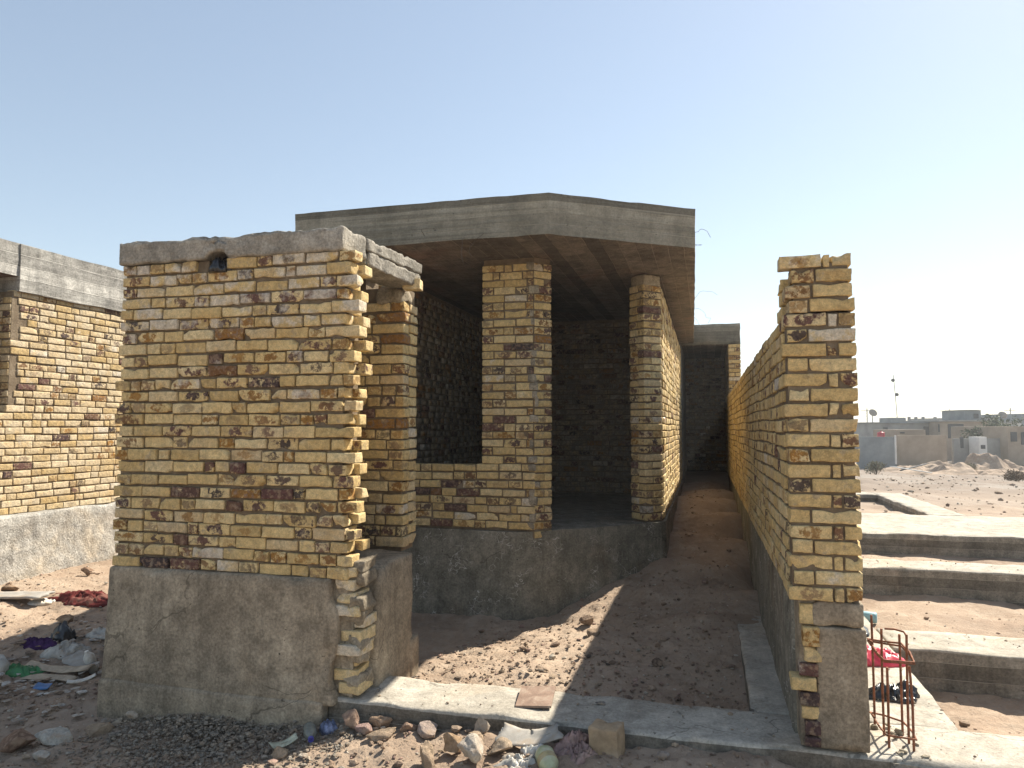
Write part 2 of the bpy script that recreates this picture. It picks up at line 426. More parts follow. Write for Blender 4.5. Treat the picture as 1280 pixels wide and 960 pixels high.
def hbase(x, y):
    x = np.asarray(x, float); y = np.asarray(y, float)
    P = np.stack([x.ravel(), y.ravel()], 1); out = np.empty(len(P))
    for k in range(0, len(P), 20000):
        q = P[k:k + 20000]
        d2 = ((q[:, None, :] - CP[None, :, :2]) ** 2).sum(2)
        w = 1.0 / (d2 + .10) ** 2
        out[k:k + 20000] = (w * CP[:, 2]).sum(1) / w.sum(1)
    f = np.clip((P[:, 1] - 30) / 30, 0, 1); f = f * f * (3 - 2 * f)
    out = out * (1 - f) + f * -3.3
    return out
def hfull(x, y):
    x = np.asarray(x, float).ravel(); y = np.asarray(y, float).ravel()
    h = hbase(x, y); p = np.stack([x, y, np.zeros_like(x)], 1)
    near = np.clip((14 - np.hypot(x, y - 3)) / 8, 0, 1)
    h += .035 * fbm(p, 1.6, 2, 5) + near * (.018 * fbm(p, 6, 2, 9) + .022 * np.abs(fbm(p, 13, 2, 15)) + .010 * fbm(p, 24, 1, 19))
    mid = np.clip((y - 14) / 12, 0, 1) * np.clip((120 - y) / 40, 0, 1)
    h += mid * .10 * fbm(p, .35, 4, 31)
    # low rubble berm in front of the far walls
    return h
def hz(x, y): return float(hfull([x], [y])[0])
def ground():
    gx = np.concatenate([-np.geomspace(400, 9, 30), np.arange(-8.8, -6.6, .1), np.arange(-6.6, 1.0, .035), np.arange(1.0, 8, .08), np.arange(8, 26, .3), np.geomspace(26, 500, 26)])
    gy = np.concatenate([-np.geomspace(300, 1, 22), np.arange(-.8, 2.4, .3), np.arange(2.4, 3.0, .1), np.arange(3.0, 8.2, .035), np.arange(8.2, 18, .12), np.arange(18, 45, .3), np.geomspace(45, 900, 40)])
    X, Y = np.meshgrid(gx, gy); x, y = X.ravel(), Y.ravel()
    v = np.stack([x, y, hfull(x, y)], 1)
    nx, ny = len(gx), len(gy)
    i = np.arange(nx * (ny - 1)).reshape(ny - 1, nx)[:, :-1].ravel()
    mb = MB(); mb.add(v, np.stack([i, i + 1, i + nx + 1, i + nx], 1))
    o = mb.build('ground', M_GR); tag(o, 'dry reddish soil ground of the building plots', 'ground', kind='structure')
ground()

# ------------------------------------------------------------------ concrete solids
def linsp(a, b, s): return np.linspace(-1, 1, max(2, int(math.ceil((b - a) / s)) + 1))
def rbox(mb, lo, hi, seg=.08, r=.012, amp=.004, nsc=6, mat=0, top=None, top_mat=None, warp=None, bot_mat=None, seed=0):
    lo, hi = np.array(lo, float), np.array(hi, float); h = (hi - lo) / 2
    def ax(k):
        a = linsp(lo[k], hi[k], seg); e = 1 - r / h[k]
        return np.unique(np.round(np.concatenate([[-1, -e, e, 1], a[(a > -e) & (a < e)]]), 5))
    V, F = grid_cube(ax(0), ax(1), ax(2))
    p = rounded(V, h, r) + (lo + hi) / 2
    d = vnoise3(p, nsc, seed + 3) * amp + vnoise3(p, nsc * 3.3, seed + 71) * amp * .5
    p = p + d
    ed = (np.abs(V) > .97).sum(1) >= 2
    chp = np.clip(vnoise(p, 8, seed + 33) - .25, 0, 1) * .05 * ed
    p = p - np.sign(p - (lo + hi) / 2) * (np.abs(V) > .97) * chp[:, None]
    if top:
        k = (V[:, 2] > .98); p[k, 2] += top * fbm(p[k] * np.array([1, 1, 0]), 5, 3, seed + 5)
    if warp: p = warp(p)
    m = np.full(len(F), mat)
    zc = V[F][:, :, 2].mean(1)
    if top_mat is not None: m[zc > .97] = top_mat
    if bot_mat is not None: m[zc < -.97] = bot_mat
    for mm in np.unique(m):
        pass
    n0 = mb.n; mb.add(p, F, 0); mb.m[-1] = m

def prism(mb, poly, z0, z1, seg=.12, amp=.004, nsc=5, mat=0, bot=0, topm=0, zseg=.06, flare=0, seed=0, ztop=None):
    P = []
    n = len(poly)
    for i in range(n):
        a, b = np.array(poly[i], float), np.array(poly[(i + 1) % n], float)
        k = max(1, int(np.linalg.norm(b - a) / seg))
        for j in range(k): P.append(a + (b - a) * j / k)
    P = np.array(P); N = len(P)
    zs = np.linspace(z0, z1, max(2, int((z1 - z0) / zseg) + 1))
    V = np.concatenate([np.column_stack([P, np.full(N, z)]) for z in zs])
    V = V + vnoise3(V, nsc, seed + 3) * amp + vnoise3(V, nsc * 4, seed + 7) * amp * .5
    F = []
    for k in range(len(zs) - 1):
        for j in range(N):
            a = k * N + j; b = k * N + (j + 1) % N
            F.append((a, b, b + N, a + N))
    mb.add(V, np.array(F), mat, smooth=False)
    lo = V[:N]; hi = V[-N:]
    mb.add(hi, [list(range(N))], topm, smooth=False)
    mb.add(lo, [list(range(N))[::-1]], bot, smooth=False)

# ================================================================== unfinished house
HOUSE = thing('unfinished_house', 'unfinished yellow brick house with angled front and flat concrete roof slab', 'house', (-1.7, 7.3, -2.0))
s2 = math.sqrt(.5)
C0 = np.array([-1.71, 7.3]); CU = np.array([s2, s2]); CN = np.array([s2, -s2])
def cz(t): return C0 + CU * t
zpl = -1.07
# plinth
mb = MB()
o = .025
pts = [(-3.8, 7.3 - o), (-1.95, 7.3 - o)]
cx, cy, rr = -1.95, 7.3 - o + .58, .58
for a in np.linspace(-90, -45, 7)[1:]: pts.append((cx + rr * math.cos(R(a)), cy + rr * math.sin(R(a))))
e = cz(1.72) + CN * .02
pts += [(-.56, 8.40), (-.50, 8.46), (-.455, 8.56), (-.455, 15.5), (-3.8, 15.5)]
prism(mb, pts, -2.5, zpl, .07, .006, 4, 0, 0, 0, .07)
mb.build('plinth', M_HPL, HOUSE)
# walls: window wall with low sill wall
zt = 1.8
nfull = int(round((zt - zpl) / CH)) - 0
nf = 33
mb = MB()
nlow = 8
# low wall under window
lay(mb, (-3.35, 7.3, 0), (1, 0), (0, -1), 3.35 - 1.71, zpl + .02, nlow, det=1, pb=.06, pspot=.5, rows={7: (9, 9), 6: (0, .9), 4: (0, 1.6), 2: (0.2, .9), 0: (.4, 1.3)})
box(mb, (-3.35, 7.315, zpl), (-1.72, 7.53, zpl + .02 + nlow * CH - .02), 1)
mb.build('sill_wall', [M_BR, M_MO], HOUSE)
mb = MB()
lay(mb, (-3.77, 7.3, 0), (1, 0), (0, -1), .42, zpl + .02, nf, det=1)
box(mb, (-3.77, 7.315, zpl), (-3.36, 7.53, zt - .002), 1)
mb.build('front_wall', [M_BR, M_MO], HOUSE)
# central pier: flat part and angled part
mb = MB()
zl = zpl + .02 + nlow * CH
lay(mb, (-2.285, 7.3, 0), (1, 0), (0, -1), 0.575 - .02, zl, nf - nlow - 0, det=1, pb=.06, pspot=.5)
lay(mb, (*(C0 + CU * .0), 0), CU, CN, .21, zpl + .02 - CH, nf + 1, det=1, pb=.05, pspot=.4)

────

▶ [Brief] Copy out the listing exactly as it stands, but not the pictures.

▶ [Complete response]
Write part 2 of the bpy script that recreates this picture. It picks up at line 426. More parts follow. Write for Blender 4.5. Treat the picture as 1280 pixels wide and 960 pixels high.
def hbase(x, y):
    x = np.asarray(x, float); y = np.asarray(y, float)
    P = np.stack([x.ravel(), y.ravel()], 1); out = np.empty(len(P))
    for k in range(0, len(P), 20000):
        q = P[k:k + 20000]
        d2 = ((q[:, None, :] - CP[None, :, :2]) ** 2).sum(2)
        w = 1.0 / (d2 + .10) ** 2
        out[k:k + 20000] = (w * CP[:, 2]).sum(1) / w.sum(1)
    f = np.clip((P[:, 1] - 30) / 30, 0, 1); f = f * f * (3 - 2 * f)
    out = out * (1 - f) + f * -3.3
    return out
def hfull(x, y):
    x = np.asarray(x, float).ravel(); y = np.asarray(y, float).ravel()
    h = hbase(x, y); p = np.stack([x, y, np.zeros_like(x)], 1)
    near = np.clip((14 - np.hypot(x, y - 3)) / 8, 0, 1)
    h += .035 * fbm(p, 1.6, 2, 5) + near * (.018 * fbm(p, 6, 2, 9) + .022 * np.abs(fbm(p, 13, 2, 15)) + .010 * fbm(p, 24, 1, 19))
    mid = np.clip((y - 14) / 12, 0, 1) * np.clip((120 - y) / 40, 0, 1)
    h += mid * .10 * fbm(p, .35, 4, 31)
    # low rubble berm in front of the far walls
    return h
def hz(x, y): return float(hfull([x], [y])[0])
def ground():
    gx = np.concatenate([-np.geomspace(400, 9, 30), np.arange(-8.8, -6.6, .1), np.arange(-6.6, 1.0, .035), np.arange(1.0, 8, .08), np.arange(8, 26, .3), np.geomspace(26, 500, 26)])
    gy = np.concatenate([-np.geomspace(300, 1, 22), np.arange(-.8, 2.4, .3), np.arange(2.4, 3.0, .1), np.arange(3.0, 8.2, .035), np.arange(8.2, 18, .12), np.arange(18, 45, .3), np.geomspace(45, 900, 40)])
    X, Y = np.meshgrid(gx, gy); x, y = X.ravel(), Y.ravel()
    v = np.stack([x, y, hfull(x, y)], 1)
    nx, ny = len(gx), len(gy)
    i = np.arange(nx * (ny - 1)).reshape(ny - 1, nx)[:, :-1].ravel()
    mb = MB(); mb.add(v, np.stack([i, i + 1, i + nx + 1, i + nx], 1))
    o = mb.build('ground', M_GR); tag(o, 'dry reddish soil ground of the building plots', 'ground', kind='structure')
ground()

# ------------------------------------------------------------------ concrete solids
def linsp(a, b, s): return np.linspace(-1, 1, max(2, int(math.ceil((b - a) / s)) + 1))
def rbox(mb, lo, hi, seg=.08, r=.012, amp=.004, nsc=6, mat=0, top=None, top_mat=None, warp=None, bot_mat=None, seed=0):
    lo, hi = np.array(lo, float), np.array(hi, float); h = (hi - lo) / 2
    def ax(k):
        a = linsp(lo[k], hi[k], seg); e = 1 - r / h[k]
        return np.unique(np.round(np.concatenate([[-1, -e, e, 1], a[(a > -e) & (a < e)]]), 5))
    V, F = grid_cube(ax(0), ax(1), ax(2))
    p = rounded(V, h, r) + (lo + hi) / 2
    d = vnoise3(p, nsc, seed + 3) * amp + vnoise3(p, nsc * 3.3, seed + 71) * amp * .5
    p = p + d
    ed = (np.abs(V) > .97).sum(1) >= 2
    chp = np.clip(vnoise(p, 8, seed + 33) - .25, 0, 1) * .05 * ed
    p = p - np.sign(p - (lo + hi) / 2) * (np.abs(V) > .97) * chp[:, None]
    if top:
        k = (V[:, 2] > .98); p[k, 2] += top * fbm(p[k] * np.array([1, 1, 0]), 5, 3, seed + 5)
    if warp: p = warp(p)
    m = np.full(len(F), mat)
    zc = V[F][:, :, 2].mean(1)
    if top_mat is not None: m[zc > .97] = top_mat
    if bot_mat is not None: m[zc < -.97] = bot_mat
    for mm in np.unique(m):
        pass
    n0 = mb.n; mb.add(p, F, 0); mb.m[-1] = m

def prism(mb, poly, z0, z1, seg=.12, amp=.004, nsc=5, mat=0, bot=0, topm=0, zseg=.06, flare=0, seed=0, ztop=None):
    P = []
    n = len(poly)
    for i in range(n):
        a, b = np.array(poly[i], float), np.array(poly[(i + 1) % n], float)
        k = max(1, int(np.linalg.norm(b - a) / seg))
        for j in range(k): P.append(a + (b - a) * j / k)
    P = np.array(P); N = len(P)
    zs = np.linspace(z0, z1, max(2, int((z1 - z0) / zseg) + 1))
    V = np.concatenate([np.column_stack([P, np.full(N, z)]) for z in zs])
    V = V + vnoise3(V, nsc, seed + 3) * amp + vnoise3(V, nsc * 4, seed + 7) * amp * .5
    F = []
    for k in range(len(zs) - 1):
        for j in range(N):
            a = k * N + j; b = k * N + (j + 1) % N
            F.append((a, b, b + N, a + N))
    mb.add(V, np.array(F), mat, smooth=False)
    lo = V[:N]; hi = V[-N:]
    mb.add(hi, [list(range(N))], topm, smooth=False)
    mb.add(lo, [list(range(N))[::-1]], bot, smooth=False)

# ================================================================== unfinished house
HOUSE = thing('unfinished_house', 'unfinished yellow brick house with angled front and flat concrete roof slab', 'house', (-1.7, 7.3, -2.0))
s2 = math.sqrt(.5)
C0 = np.array([-1.71, 7.3]); CU = np.array([s2, s2]); CN = np.array([s2, -s2])
def cz(t): return C0 + CU * t
zpl = -1.07
# plinth
mb = MB()
o = .025
pts = [(-3.8, 7.3 - o), (-1.95, 7.3 - o)]
cx, cy, rr = -1.95, 7.3 - o + .58, .58
for a in np.linspace(-90, -45, 7)[1:]: pts.append((cx + rr * math.cos(R(a)), cy + rr * math.sin(R(a))))
e = cz(1.72) + CN * .02
pts += [(-.56, 8.40), (-.50, 8.46), (-.455, 8.56), (-.455, 15.5), (-3.8, 15.5)]
prism(mb, pts, -2.5, zpl, .07, .006, 4, 0, 0, 0, .07)
mb.build('plinth', M_HPL, HOUSE)
# walls: window wall with low sill wall
zt = 1.8
nfull = int(round((zt - zpl) / CH)) - 0
nf = 33
mb = MB()
nlow = 8
# low wall under window
lay(mb, (-3.35, 7.3, 0), (1, 0), (0, -1), 3.35 - 1.71, zpl + .02, nlow, det=1, pb=.06, pspot=.5, rows={7: (9, 9), 6: (0, .9), 4: (0, 1.6), 2: (0.2, .9), 0: (.4, 1.3)})
box(mb, (-3.35, 7.315, zpl), (-1.72, 7.53, zpl + .02 + nlow * CH - .02), 1)
mb.build('sill_wall', [M_BR, M_MO], HOUSE)
mb = MB()
lay(mb, (-3.77, 7.3, 0), (1, 0), (0, -1), .42, zpl + .02, nf, det=1)
box(mb, (-3.77, 7.315, zpl), (-3.36, 7.53, zt - .002), 1)
mb.build('front_wall', [M_BR, M_MO], HOUSE)
# central pier: flat part and angled part
mb = MB()
zl = zpl + .02 + nlow * CH
lay(mb, (-2.285, 7.3, 0), (1, 0), (0, -1), 0.575 - .02, zl, nf - nlow - 0, det=1, pb=.06, pspot=.5)
lay(mb, (*(C0 + CU * .0), 0), CU, CN, .21, zpl + .02 - CH, nf + 1, det=1, pb=.05, pspot=.4)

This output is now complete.